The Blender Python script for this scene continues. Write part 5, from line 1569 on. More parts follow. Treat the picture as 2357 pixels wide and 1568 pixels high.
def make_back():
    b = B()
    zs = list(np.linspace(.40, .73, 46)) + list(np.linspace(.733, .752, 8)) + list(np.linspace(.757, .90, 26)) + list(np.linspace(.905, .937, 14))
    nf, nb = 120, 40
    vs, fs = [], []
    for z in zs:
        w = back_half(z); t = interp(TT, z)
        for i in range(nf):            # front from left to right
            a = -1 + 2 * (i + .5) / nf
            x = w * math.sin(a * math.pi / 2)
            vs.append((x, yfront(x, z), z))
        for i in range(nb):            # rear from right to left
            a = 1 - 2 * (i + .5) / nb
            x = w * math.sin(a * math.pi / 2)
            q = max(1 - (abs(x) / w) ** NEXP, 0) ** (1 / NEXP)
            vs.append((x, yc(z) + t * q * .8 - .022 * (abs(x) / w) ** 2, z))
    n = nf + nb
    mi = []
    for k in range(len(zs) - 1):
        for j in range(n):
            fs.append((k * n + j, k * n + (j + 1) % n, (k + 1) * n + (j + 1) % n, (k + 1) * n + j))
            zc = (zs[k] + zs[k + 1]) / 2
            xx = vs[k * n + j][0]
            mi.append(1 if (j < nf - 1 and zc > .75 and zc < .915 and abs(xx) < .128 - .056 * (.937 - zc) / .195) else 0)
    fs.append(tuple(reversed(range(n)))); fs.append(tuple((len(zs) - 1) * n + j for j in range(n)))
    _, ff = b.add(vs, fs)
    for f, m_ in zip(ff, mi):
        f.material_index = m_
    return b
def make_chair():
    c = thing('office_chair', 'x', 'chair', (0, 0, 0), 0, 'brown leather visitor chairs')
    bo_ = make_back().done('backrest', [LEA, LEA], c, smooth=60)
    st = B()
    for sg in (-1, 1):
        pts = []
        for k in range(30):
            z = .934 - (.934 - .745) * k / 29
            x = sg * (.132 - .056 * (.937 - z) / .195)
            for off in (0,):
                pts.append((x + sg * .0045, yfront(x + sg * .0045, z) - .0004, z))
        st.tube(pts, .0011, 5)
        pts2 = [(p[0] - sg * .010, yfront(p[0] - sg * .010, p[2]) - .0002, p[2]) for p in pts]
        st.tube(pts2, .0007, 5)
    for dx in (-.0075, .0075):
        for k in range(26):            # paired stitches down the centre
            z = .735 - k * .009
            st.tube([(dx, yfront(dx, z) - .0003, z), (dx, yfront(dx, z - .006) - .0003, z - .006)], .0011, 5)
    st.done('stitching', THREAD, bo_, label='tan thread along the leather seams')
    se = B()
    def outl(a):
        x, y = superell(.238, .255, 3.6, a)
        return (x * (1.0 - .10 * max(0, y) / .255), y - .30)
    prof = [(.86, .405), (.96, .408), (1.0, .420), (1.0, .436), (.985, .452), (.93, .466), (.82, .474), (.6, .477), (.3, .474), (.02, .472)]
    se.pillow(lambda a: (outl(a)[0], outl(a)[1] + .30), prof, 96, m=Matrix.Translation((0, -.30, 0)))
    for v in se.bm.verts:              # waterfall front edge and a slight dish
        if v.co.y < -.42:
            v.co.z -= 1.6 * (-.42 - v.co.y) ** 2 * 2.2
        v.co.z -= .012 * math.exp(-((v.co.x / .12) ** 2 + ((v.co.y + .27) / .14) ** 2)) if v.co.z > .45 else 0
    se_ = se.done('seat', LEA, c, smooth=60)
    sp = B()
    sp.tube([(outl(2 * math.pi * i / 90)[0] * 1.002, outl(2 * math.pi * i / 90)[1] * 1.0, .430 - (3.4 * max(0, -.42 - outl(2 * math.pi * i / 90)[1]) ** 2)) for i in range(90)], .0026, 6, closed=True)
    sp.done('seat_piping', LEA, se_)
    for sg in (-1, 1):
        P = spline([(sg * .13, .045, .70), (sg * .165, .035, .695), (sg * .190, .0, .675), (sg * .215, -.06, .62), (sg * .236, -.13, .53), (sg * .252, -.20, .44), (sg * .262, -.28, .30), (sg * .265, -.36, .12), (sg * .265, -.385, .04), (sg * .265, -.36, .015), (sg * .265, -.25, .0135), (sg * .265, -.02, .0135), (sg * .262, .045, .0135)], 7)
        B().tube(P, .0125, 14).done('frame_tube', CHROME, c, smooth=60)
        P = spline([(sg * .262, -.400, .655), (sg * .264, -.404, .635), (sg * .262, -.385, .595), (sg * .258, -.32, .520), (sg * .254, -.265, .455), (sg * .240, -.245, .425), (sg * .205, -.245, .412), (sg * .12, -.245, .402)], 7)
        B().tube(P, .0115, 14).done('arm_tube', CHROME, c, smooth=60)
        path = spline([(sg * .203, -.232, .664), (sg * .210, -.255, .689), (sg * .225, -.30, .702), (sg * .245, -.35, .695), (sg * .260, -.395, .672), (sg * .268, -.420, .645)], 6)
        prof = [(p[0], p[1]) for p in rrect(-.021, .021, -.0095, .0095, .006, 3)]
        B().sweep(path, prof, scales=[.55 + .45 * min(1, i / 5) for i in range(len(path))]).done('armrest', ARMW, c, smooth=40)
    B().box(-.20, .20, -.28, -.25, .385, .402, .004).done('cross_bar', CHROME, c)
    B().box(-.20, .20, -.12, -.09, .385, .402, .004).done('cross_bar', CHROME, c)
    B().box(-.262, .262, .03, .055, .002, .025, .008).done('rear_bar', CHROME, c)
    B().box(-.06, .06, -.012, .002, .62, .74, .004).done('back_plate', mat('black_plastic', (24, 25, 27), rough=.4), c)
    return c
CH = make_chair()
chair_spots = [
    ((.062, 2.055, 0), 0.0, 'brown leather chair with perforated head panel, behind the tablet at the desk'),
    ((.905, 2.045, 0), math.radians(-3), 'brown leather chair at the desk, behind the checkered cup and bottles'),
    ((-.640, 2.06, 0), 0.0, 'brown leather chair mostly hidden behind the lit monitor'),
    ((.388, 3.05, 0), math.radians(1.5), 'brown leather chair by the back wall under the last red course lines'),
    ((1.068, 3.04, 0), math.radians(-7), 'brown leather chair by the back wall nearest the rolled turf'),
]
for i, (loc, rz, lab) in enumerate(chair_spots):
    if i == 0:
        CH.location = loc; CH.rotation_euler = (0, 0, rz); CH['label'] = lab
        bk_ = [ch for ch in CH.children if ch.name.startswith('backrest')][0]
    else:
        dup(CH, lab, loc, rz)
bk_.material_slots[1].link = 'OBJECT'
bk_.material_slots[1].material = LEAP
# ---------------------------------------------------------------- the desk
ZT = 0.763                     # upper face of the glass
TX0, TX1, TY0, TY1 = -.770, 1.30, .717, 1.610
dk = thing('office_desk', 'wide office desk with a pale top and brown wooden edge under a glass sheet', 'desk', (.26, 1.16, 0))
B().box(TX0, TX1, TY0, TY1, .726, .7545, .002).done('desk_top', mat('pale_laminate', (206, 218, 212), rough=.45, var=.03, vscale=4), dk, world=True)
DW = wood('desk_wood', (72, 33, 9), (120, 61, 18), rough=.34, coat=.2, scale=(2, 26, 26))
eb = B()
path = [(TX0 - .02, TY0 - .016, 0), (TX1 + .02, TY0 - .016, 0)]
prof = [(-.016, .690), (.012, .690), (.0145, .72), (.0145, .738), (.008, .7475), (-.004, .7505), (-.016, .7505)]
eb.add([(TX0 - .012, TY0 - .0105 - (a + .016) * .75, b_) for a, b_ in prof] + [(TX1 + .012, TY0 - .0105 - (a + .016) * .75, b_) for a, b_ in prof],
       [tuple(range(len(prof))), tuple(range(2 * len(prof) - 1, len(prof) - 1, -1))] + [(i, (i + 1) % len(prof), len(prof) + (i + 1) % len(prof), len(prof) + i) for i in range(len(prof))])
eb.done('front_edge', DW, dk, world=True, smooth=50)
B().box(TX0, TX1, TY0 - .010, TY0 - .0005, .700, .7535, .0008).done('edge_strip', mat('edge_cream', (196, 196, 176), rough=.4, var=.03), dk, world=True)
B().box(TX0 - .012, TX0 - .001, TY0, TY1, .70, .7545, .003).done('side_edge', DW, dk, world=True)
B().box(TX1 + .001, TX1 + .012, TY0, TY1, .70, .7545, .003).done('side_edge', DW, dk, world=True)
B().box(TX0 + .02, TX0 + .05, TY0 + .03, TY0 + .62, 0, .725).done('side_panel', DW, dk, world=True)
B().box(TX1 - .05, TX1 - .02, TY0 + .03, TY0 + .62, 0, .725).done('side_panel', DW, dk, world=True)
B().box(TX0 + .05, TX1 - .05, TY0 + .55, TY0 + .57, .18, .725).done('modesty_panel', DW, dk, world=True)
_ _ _
• _Set task_:
Which lines hold the word "wide"? Copy every one of them.

• _Response_:
The Blender Python script for this scene continues. Write part 5, from line 1569 on. More parts follow. Treat the picture as 2357 pixels wide and 1568 pixels high.
dk = thing('office_desk', 'wide office desk with a pale top and brown wooden edge under a glass sheet', 'desk', (.26, 1.16, 0))